Nel tuo brano "Mister Arduino" canti "Meglio essere una merda che un mito": come la vivi la popolarità?
«È il grande dilemma che è dentro di me. In realtà non voglio essere famoso, nel senso che se diventassi davvero famoso sarebbe una cosa insopportabile, però quando fai musica, quando ti esponi, hai bisogno comunque di un riconoscimento, oppure, sotto sotto, un minimo l'ambisci. Sono una persona schiva e timida che non cerca le luci della ribalta, ma se devo essere onesto, se facessi un disco e nessuno ne parlasse, nessuno mi dicesse che per lui è importato qualcosa, forse ne sarei molto deluso. Sto vivendo in questa via di mezzo, un continuo avvicinarmi a una sorta di fama per poi allontanarmi, e per il momento è il giusto equilibrio che ho trovato. Inoltre, per me il pubblico è molto importante: voglio arrivare a un pubblico totalmente in sintonia con me, perché pretendo dal mio ascoltatore uno scambio di opportunità e arricchimento reciproci».

Un album senza feat, una scelta controcorrente se pensiamo alle pubblicazioni degli ultimi anni, ma che a sorpresa svela una collaborazione con Francesco Bianconi: come è successo?
«È nata in studio parlandone con Niccolò Contessa (produttore). Nei due dischi ho scelto di non includere featuring, perché sono lavori molto personali, li considero come un flusso continuo della mia mente. Però a un certo punto in quella canzone ("Antidoto alla Morte"), sentivano la necessità di non sentire più la mia voce e quindi abbiamo proposto a Francesco Bianconi di cantare un mio ritornello. Sapevo che gli era piaciuto il mio primo disco, non ci conosciamo personalmente, ma quando glielo abbiamo chiesto ha detto che la canzone gli piaceva molto e lo faceva molto volentieri. È stata proprio una ciliegina, un regalo che lui mi ha fatto».

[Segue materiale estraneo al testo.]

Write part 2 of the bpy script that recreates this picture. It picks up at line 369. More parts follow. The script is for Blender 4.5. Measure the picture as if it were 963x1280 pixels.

Venerdì 27 maggio salirai di nuovo sul palco per esibirti dal vivo (al Mi Ami Festival di Milano): che effetto fa?
«È il primo concerto e sarà sicuramente quello più teso, però spero che vada bene. Voglio pensarlo come una prima nuova grande festa. Sono stato un po' in panchina, l'ultimo concerto fu proprio a Milano a settembre. Una cosa che ho imparato tra il primo e il secondo disco è che quest'ultimo l'ho scritto più nelle mie corde da cantare, quindi penso penso che potrò divertirmi di più a stare sul palco, con meno ansia. Il primo disco era molto pretenzioso, ha delle tonalità molto strane, era più avanti del mio livello. Ho maturato anche un po' di esperienza per i live e i ragazzi con cui collaboro sono fantastici, gli piace molto la mia musica, sono tutti bravi».